Paulette Rollin se spécialise aussi dans les chansons pour enfants (elle enregistre entre autres plusieurs livres-disques pour Disney), les chants de Noël, etc. "Je reçois des mails comme ça : "il n’y a pas un Noël où on ne passe pas vos disques chez nous". C’est gentil !"

Elle joue dans le film La Fille de l'ambassadeur (1956) le rôle d'une chanteuse de cabaret (faisant danser sur "L'âme des poètes" Olivia de Havilland), et continue le doublage de chansons: Danielle Godet dans Nous irons à Monte-Carlo (1951), Lana Turner dans Voyage au-delà des vivants (1954), Julie Newmar dans Les Sept femmes de Barbe-Rousse (1954), etc.

Puis après une tentative de duo avec la chanteuse Denise Varene (sous les pseudonymes de "Betty et Suzy"), la vague yéyé met un terme à sa carrière. "Je n’étais plus dans le coup avec mes chansonnettes. Maintenant elles chantent, elles dansent, elles font tout. On ne comprend pas toujours ce qu’elles disent mais enfin, ça c’est autre chose !"

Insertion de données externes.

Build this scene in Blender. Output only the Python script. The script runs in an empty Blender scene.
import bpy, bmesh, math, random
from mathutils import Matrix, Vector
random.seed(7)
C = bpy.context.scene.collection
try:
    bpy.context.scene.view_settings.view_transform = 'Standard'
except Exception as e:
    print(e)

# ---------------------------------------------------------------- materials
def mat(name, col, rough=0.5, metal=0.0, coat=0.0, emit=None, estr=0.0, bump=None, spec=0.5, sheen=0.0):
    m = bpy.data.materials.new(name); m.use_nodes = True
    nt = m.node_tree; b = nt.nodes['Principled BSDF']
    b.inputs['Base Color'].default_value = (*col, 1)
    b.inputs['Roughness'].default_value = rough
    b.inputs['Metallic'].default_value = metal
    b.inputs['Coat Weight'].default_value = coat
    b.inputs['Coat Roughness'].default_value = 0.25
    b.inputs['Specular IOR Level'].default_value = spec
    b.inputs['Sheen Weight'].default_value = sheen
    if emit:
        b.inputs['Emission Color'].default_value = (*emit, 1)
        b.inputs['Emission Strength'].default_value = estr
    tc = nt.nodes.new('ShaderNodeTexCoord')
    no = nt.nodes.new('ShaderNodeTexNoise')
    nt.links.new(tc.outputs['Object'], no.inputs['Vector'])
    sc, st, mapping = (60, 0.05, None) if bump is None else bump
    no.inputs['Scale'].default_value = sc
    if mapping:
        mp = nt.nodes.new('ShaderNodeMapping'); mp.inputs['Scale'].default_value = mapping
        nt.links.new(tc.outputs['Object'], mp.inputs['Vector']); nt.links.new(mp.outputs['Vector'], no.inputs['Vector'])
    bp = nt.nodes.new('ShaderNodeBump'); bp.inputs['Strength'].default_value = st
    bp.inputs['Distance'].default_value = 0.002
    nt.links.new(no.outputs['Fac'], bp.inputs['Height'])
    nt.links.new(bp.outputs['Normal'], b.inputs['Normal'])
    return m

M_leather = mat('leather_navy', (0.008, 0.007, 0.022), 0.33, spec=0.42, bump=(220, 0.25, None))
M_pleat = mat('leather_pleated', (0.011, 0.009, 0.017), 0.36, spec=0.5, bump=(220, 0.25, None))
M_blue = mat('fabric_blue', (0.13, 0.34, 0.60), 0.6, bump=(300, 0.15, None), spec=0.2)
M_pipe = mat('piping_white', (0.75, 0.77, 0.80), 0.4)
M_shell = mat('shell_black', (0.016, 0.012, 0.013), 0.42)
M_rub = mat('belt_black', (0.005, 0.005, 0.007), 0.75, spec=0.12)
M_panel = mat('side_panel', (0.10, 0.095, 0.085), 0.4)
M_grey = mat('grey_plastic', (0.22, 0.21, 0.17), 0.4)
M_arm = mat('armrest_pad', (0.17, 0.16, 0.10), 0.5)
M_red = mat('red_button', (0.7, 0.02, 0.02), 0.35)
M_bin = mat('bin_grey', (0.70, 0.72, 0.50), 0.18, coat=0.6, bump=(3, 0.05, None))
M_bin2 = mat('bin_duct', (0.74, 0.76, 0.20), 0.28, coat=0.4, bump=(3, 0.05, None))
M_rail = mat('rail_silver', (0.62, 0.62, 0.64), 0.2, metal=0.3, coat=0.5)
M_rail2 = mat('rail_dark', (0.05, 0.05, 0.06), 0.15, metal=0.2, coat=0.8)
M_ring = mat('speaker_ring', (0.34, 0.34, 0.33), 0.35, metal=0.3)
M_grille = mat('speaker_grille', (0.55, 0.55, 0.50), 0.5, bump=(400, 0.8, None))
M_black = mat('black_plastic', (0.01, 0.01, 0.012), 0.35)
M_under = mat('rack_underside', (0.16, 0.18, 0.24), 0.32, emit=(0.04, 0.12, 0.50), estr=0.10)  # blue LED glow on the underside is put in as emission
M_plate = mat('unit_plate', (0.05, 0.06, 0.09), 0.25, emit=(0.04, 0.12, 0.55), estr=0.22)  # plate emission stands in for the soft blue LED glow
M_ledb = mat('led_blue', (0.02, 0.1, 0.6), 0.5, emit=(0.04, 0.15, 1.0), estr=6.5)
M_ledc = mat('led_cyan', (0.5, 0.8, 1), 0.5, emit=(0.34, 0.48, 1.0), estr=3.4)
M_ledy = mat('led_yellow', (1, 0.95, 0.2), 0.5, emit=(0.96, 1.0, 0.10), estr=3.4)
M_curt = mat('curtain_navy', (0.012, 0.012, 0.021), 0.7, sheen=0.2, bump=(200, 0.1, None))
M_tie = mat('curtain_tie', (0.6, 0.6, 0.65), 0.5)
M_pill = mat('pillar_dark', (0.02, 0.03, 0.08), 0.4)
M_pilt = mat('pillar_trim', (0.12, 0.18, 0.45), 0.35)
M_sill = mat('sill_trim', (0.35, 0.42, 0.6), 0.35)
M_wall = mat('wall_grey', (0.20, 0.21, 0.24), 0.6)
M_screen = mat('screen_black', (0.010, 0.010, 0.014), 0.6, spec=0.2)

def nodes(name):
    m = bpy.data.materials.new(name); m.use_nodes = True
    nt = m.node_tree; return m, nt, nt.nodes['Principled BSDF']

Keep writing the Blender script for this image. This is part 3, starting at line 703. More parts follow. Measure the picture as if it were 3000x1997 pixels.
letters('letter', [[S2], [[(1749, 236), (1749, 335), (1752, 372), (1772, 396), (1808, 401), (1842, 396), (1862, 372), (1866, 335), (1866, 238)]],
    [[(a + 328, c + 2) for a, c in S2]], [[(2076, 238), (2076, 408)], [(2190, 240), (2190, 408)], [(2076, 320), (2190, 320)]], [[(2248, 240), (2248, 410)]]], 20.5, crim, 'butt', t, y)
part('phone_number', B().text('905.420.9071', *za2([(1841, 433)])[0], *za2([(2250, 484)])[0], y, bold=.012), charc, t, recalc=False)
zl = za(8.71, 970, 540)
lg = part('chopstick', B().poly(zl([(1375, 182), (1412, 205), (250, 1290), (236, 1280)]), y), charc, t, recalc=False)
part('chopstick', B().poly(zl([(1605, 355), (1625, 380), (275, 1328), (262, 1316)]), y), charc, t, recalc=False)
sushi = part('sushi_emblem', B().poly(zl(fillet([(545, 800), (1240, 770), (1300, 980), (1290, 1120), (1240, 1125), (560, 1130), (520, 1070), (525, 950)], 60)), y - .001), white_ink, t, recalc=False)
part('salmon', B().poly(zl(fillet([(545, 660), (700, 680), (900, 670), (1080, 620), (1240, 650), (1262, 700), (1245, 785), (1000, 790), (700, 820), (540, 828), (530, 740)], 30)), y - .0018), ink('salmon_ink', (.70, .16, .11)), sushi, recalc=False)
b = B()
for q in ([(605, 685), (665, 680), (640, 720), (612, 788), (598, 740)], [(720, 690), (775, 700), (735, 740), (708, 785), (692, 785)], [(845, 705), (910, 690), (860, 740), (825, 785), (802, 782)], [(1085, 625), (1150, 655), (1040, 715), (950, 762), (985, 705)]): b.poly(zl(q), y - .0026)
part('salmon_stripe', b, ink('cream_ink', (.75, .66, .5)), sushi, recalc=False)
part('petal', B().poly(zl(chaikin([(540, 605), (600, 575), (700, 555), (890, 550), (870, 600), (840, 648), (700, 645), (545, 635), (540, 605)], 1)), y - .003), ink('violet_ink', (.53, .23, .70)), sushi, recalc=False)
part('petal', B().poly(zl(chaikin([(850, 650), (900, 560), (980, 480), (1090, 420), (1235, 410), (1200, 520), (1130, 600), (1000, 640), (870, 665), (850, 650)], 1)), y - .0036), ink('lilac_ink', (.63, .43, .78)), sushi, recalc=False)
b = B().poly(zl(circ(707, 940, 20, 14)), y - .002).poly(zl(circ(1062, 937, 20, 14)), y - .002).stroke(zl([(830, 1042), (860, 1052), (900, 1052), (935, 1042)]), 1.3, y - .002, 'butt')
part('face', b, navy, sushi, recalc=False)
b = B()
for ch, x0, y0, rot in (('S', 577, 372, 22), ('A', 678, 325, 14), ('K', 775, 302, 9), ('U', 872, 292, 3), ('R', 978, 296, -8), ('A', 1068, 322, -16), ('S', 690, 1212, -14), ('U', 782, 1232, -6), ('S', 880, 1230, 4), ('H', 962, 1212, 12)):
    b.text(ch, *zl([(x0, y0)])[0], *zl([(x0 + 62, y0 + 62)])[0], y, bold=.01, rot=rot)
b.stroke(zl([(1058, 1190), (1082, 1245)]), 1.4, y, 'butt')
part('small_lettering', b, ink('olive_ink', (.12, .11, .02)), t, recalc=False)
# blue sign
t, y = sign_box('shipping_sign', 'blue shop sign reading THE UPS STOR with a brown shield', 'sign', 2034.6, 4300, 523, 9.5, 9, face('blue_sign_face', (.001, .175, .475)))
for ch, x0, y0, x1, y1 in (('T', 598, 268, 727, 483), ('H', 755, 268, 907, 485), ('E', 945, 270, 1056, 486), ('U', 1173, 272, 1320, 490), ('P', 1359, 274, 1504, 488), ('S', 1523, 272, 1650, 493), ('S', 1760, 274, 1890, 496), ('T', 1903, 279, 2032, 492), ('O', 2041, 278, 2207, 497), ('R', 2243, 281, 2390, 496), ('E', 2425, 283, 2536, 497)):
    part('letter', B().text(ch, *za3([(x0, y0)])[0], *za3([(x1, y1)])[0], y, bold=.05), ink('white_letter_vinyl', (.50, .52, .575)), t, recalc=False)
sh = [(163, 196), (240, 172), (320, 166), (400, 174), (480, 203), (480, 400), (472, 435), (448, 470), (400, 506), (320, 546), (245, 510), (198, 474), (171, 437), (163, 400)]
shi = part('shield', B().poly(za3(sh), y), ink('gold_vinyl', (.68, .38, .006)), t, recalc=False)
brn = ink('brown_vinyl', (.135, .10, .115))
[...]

Elle se reconvertit en tenant une discothèque à Eze dans une somptueuse propriété. "J’avais une cinquantaine d’années, je dansais tous les rocks avec les italiens qui venaient tous les samedis soirs. J'étais heureuse dans le sud de la France. Je faisais de la gymnastique avec le Prince Albert qui devait avoir une quinzaine d’années."

Les dernières années de sa vie, Paulette se retire auprès de sa fille, d'abord dans le Var puis à Saujon, dans la région de Royan, où elle avait chanté au casino pendant sa jeunesse. « A Saujon il y a plein de centenaires. Ce doit être une bonne ville pour vivre une retraite tranquille ».

Femme indépendante et ouverte d'esprit depuis toujours, à 90 ans passés elle est sensible à l'écologie, défend le droit au mariage pour tous, et s'inscrit toute seule sur Facebook. "Je reçois une notification, "trois hommes ont flashé sur votre photo", c'est super drôle!"

Son rire et son franc-parler vont nous manquer. Je pense bien affectueusement à sa fille, Chantal, et à toute sa famille.